In recent weeks, Congress has stripped a senator of his committee chairmanship pending a bribery investigation, expelled a House member for egregious frauds and fired a staffer for making a sex tape in a committee room — all for the good, given the embarrassment each has brought on the institution. But there are deeper ethics challenges facing Congress, as the case of Representative Elise Stefanik shows.
Stefanik, the fourth-ranking Republican in the House, has filed an ethics complaint against a federal judge, Beryl Howell. The judge’s alleged offense? At a dinner held by the Women’s White Collar Defense Association, Howell reportedly said the following: “We are having a very surprising and downright troubling moment in this country when the very importance of facts is dismissed, or ignored.”
Howell, who oversaw a number of cases relating to the mob that stormed the Capitol on Jan. 6, 2021, also spoke about the effect of “big lies” on those who have been sentenced for crimes arising from that day. She quoted a new book by a historian about the struggle between democracy and authoritarianism: “Big lies are springboards for authoritarians.”
Stefanik now wants Howell investigated for misconduct by the U.S. Court of Appeals for the D.C. Circuit. She explained her reasoning this way: “Election interference by judges destroys public confidence in the federal judiciary, tears apart the fabric of our Republic, and is illegal. It must end now.”
Rather unintentionally, Stefanik’s complaint perfectly underscored Howell’s concern about facts being dismissed. The fact is: It was judges who prevented illegal election interference by then-President Donald Trump and his associates, some of whom have already pleaded guilty to related crimes. And it was judges — including many appointed by Trump himself — who heard all the evidence presented by the former president’s lawyers and unanimously concluded that the 2020 election had been conducted lawfully.
Stefanik seems to have no quarrel with any of the actual election interferers and certainly not with Trump, whose campaign for she is ardently supporting. Instead, she charged that Howell’s commentary was a “partisan speech” that was “obviously highly inappropriate election interference.”

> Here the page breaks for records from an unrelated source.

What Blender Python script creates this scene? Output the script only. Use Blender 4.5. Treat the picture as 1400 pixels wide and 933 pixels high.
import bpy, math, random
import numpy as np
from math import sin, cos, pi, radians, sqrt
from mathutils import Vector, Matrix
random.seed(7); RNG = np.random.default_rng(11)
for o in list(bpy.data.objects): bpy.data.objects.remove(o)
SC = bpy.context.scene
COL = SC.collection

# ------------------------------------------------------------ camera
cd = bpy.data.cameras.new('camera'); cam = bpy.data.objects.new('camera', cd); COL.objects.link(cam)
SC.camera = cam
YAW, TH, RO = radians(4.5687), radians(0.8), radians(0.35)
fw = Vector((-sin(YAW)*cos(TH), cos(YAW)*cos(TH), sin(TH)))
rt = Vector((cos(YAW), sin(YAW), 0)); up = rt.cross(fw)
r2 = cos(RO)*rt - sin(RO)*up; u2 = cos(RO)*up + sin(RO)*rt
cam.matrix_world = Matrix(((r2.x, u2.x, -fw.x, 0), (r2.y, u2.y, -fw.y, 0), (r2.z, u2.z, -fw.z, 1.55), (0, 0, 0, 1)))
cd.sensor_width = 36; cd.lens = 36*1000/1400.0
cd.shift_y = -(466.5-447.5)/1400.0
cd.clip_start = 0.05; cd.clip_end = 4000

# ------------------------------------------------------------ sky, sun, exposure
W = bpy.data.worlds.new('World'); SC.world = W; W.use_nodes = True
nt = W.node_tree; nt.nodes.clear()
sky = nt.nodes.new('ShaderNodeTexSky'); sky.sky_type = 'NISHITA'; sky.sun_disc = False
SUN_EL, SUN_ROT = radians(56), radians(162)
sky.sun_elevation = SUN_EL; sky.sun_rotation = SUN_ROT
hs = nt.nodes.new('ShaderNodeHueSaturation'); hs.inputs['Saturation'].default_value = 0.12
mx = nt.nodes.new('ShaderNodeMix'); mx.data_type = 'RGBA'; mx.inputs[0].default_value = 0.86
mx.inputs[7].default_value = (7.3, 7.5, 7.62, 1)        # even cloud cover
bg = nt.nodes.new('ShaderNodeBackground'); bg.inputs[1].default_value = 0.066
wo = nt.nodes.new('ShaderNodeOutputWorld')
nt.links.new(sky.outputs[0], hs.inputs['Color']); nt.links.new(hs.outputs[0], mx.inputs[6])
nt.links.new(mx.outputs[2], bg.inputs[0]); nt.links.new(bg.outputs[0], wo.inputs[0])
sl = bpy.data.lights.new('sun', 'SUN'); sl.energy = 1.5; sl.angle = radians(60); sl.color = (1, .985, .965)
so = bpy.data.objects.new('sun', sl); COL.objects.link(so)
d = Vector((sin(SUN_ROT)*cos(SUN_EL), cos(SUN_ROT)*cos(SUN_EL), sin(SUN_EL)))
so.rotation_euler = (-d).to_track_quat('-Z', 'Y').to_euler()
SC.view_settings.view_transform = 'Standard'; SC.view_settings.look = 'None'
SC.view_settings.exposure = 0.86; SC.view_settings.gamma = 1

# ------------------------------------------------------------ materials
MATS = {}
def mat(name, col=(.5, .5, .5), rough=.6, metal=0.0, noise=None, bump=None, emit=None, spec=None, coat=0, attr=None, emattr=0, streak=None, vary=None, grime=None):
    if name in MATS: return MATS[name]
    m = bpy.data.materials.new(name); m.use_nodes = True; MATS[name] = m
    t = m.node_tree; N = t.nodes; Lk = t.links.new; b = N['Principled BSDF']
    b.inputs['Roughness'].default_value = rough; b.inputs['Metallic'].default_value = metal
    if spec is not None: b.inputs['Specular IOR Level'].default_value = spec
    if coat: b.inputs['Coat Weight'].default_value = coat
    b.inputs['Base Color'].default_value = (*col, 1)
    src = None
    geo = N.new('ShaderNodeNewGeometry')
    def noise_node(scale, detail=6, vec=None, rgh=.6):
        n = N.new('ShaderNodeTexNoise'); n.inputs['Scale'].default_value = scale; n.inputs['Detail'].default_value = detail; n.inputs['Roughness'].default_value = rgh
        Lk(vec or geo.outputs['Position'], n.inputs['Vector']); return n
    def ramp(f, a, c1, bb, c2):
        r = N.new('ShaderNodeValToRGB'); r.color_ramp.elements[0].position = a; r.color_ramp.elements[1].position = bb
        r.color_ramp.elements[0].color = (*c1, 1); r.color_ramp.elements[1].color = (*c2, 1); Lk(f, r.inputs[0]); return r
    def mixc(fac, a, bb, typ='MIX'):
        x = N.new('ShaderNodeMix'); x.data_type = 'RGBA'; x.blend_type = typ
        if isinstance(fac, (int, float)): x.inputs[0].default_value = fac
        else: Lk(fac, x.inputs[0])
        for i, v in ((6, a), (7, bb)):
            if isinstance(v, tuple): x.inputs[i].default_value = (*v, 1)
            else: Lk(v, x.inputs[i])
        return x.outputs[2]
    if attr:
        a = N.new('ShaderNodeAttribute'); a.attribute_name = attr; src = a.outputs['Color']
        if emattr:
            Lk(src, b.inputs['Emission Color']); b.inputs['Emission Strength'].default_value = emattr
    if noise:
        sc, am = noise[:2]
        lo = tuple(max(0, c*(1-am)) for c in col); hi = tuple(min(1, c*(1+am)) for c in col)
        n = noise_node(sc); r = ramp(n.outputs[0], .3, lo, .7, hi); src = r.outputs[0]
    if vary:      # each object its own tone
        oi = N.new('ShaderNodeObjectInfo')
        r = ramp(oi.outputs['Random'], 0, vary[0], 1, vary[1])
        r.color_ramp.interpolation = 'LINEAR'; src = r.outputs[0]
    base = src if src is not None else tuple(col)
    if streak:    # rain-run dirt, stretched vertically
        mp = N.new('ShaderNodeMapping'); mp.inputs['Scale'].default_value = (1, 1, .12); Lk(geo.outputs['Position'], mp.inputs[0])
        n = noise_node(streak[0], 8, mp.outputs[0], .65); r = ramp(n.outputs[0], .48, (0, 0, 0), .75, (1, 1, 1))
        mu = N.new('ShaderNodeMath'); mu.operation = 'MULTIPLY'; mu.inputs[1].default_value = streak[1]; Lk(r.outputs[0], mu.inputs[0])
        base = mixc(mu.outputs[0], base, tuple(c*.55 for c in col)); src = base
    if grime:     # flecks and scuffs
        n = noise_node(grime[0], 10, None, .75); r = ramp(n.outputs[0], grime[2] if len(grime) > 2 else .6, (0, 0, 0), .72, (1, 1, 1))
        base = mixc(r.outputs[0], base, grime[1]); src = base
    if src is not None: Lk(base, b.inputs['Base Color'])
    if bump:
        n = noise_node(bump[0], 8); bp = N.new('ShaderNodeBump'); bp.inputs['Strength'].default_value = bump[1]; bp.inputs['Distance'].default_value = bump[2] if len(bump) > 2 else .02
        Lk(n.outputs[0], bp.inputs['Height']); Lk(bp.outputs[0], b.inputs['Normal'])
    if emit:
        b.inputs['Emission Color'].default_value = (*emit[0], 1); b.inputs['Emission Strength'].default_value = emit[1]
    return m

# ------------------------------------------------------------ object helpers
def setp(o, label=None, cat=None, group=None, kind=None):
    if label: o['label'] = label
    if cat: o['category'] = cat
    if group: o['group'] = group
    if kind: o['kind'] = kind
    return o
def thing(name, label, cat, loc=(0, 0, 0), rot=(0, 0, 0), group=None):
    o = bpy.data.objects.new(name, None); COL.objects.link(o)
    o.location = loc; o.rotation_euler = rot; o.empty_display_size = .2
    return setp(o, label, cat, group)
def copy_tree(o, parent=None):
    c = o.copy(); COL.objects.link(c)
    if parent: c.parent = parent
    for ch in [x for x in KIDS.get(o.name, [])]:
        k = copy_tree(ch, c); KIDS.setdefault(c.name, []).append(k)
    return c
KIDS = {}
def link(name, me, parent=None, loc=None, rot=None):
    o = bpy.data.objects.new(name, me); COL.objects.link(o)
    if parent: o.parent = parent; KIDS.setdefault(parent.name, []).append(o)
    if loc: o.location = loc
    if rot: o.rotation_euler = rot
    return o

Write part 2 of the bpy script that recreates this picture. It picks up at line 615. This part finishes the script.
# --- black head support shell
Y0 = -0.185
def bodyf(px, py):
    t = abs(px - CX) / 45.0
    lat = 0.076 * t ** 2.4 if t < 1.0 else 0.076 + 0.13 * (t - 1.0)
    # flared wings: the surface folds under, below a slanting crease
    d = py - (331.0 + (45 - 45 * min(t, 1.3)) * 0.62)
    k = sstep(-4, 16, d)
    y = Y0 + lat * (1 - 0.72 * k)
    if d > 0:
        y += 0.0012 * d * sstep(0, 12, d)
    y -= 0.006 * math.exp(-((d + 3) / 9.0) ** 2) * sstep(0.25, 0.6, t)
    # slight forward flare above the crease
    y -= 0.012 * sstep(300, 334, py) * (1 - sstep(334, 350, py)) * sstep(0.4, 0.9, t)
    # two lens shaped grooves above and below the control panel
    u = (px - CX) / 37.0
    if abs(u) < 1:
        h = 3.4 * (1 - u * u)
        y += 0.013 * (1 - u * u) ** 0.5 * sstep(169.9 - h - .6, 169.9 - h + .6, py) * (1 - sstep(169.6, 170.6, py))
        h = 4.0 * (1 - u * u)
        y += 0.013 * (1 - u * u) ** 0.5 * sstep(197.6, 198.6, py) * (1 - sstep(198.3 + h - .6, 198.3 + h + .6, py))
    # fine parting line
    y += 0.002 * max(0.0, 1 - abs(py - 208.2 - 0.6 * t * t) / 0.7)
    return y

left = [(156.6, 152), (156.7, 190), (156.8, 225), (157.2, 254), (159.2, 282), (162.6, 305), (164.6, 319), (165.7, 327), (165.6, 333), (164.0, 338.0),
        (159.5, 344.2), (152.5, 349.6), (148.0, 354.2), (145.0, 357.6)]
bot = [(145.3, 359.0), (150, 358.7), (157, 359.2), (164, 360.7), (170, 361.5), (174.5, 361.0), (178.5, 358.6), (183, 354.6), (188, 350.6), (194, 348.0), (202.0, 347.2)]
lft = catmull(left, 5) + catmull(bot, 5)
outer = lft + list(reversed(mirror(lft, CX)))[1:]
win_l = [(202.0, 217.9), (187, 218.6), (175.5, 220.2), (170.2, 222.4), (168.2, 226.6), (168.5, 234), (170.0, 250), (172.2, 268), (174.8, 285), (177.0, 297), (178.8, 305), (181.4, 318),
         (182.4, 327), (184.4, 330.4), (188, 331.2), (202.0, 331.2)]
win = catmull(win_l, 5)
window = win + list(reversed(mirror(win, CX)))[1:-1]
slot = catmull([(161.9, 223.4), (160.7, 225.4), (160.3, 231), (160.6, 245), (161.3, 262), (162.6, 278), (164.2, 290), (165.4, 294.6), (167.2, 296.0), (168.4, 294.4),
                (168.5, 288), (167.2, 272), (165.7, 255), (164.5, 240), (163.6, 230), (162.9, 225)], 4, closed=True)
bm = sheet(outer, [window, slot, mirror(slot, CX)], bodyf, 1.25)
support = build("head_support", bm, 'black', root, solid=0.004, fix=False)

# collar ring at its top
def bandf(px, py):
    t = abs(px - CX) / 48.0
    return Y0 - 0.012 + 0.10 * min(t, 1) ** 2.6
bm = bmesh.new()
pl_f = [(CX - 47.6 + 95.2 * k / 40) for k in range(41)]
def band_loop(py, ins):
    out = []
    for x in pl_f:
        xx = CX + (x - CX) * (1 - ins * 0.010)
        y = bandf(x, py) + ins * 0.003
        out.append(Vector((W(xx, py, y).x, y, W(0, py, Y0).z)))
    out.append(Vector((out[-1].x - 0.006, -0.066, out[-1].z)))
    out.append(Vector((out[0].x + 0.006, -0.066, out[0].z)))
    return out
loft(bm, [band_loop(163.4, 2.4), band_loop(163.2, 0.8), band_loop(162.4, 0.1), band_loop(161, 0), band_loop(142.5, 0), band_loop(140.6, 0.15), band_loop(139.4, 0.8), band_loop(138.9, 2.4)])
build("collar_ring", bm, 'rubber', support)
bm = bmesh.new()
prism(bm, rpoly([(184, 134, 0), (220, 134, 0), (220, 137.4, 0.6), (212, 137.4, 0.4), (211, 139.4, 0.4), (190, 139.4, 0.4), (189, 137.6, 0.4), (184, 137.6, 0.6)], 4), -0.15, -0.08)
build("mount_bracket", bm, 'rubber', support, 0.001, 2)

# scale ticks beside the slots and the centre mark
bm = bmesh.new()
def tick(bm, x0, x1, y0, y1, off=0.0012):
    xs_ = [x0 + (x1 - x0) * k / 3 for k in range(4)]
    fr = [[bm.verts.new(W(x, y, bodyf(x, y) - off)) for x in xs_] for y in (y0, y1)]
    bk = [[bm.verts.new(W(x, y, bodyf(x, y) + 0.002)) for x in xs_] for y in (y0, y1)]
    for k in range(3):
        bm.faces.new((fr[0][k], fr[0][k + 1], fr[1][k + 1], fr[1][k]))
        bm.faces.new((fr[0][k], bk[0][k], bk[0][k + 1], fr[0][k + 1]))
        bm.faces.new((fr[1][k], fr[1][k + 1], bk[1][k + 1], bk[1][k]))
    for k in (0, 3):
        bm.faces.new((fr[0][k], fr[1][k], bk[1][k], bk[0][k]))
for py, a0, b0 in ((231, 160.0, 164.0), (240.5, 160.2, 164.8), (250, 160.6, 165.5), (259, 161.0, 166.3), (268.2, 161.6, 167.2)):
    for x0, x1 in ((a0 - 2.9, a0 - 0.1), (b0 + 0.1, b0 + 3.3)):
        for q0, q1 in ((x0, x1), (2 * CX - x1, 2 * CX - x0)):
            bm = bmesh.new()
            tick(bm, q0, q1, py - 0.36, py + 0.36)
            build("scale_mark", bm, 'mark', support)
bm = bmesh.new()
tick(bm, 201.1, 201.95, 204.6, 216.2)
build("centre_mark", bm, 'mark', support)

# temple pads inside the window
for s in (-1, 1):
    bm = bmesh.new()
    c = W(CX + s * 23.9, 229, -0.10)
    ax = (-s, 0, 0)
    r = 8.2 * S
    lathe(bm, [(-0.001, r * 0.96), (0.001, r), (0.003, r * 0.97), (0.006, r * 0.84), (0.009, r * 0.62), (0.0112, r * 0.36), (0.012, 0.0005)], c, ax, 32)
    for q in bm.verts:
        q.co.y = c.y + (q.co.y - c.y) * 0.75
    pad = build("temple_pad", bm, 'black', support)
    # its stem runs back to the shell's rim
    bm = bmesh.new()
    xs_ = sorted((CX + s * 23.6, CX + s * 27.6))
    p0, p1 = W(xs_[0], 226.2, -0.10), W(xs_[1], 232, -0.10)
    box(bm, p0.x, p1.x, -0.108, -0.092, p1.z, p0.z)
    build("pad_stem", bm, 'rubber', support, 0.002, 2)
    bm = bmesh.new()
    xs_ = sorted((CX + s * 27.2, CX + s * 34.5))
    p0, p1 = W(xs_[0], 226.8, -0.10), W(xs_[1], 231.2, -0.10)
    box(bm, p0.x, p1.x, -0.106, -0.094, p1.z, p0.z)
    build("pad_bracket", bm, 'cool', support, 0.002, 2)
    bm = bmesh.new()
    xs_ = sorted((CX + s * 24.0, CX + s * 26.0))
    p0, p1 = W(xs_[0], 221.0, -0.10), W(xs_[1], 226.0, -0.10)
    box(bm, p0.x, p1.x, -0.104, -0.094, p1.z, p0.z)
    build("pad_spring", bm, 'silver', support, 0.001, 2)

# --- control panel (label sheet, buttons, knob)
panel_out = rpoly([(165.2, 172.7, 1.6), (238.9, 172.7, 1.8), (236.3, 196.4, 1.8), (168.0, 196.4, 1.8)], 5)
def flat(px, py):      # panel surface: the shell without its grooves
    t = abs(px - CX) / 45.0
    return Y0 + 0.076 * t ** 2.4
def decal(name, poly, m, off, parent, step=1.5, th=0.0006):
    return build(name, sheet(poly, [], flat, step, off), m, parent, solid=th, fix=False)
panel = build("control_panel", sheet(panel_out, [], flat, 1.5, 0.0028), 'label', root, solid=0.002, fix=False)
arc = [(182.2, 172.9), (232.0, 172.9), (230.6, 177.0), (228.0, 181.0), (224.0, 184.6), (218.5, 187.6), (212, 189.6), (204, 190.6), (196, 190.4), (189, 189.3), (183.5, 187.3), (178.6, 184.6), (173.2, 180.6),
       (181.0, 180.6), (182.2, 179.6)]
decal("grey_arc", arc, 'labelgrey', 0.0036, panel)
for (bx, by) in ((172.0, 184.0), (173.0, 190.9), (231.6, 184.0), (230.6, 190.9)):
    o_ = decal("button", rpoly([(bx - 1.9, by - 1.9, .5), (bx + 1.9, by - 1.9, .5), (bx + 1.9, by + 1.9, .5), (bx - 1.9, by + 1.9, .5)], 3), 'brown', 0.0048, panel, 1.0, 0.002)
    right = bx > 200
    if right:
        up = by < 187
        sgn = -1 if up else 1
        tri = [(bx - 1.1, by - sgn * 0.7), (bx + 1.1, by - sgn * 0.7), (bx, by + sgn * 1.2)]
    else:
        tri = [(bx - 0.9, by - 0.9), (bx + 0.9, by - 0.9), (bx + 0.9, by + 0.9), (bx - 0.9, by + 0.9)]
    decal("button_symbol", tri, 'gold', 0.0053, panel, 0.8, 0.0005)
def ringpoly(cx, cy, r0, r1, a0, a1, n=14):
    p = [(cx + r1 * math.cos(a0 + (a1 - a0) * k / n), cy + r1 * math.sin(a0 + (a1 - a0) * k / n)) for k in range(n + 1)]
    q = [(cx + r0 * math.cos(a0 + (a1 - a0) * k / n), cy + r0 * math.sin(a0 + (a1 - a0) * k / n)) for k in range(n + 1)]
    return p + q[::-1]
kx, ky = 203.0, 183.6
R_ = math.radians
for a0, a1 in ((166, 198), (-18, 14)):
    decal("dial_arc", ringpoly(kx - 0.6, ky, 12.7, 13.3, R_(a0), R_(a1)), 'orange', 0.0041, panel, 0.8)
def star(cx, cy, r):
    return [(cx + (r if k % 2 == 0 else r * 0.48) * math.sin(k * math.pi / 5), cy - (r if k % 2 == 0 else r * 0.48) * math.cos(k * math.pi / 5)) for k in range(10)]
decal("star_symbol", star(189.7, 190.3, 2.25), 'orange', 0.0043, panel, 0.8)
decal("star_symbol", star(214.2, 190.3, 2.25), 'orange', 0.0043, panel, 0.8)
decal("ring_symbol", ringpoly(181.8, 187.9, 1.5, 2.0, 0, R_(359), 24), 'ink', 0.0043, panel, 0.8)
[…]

In trying to redefine election enforcement as election interference, and concern about lies as evidence of partisanship, Stefanik is sowing the very distrust in the judicial system that she claims to be attacking. It’s as if she’s channeling Alice in Wonderland: “If I had a world of my own, everything would be nonsense. Nothing would be what it is, because everything would be what it isn’t.”
Judges should, of course, take pains to avoid the appearance of partisanship, and the court system should hold them accountable. The erosion of public trust in the judiciary undermines faith in the rule of law, including the administration of elections and their results.
But attempting to punish judges for expressing legitimate concern about encroaching authoritarianism is itself a form of authoritarianism. The sooner this and similar efforts are repudiated, the sooner the public can go back to worrying about crooks taking bribes, fraudsters stealing funds and perverts exposing themselves. You know: normal politics.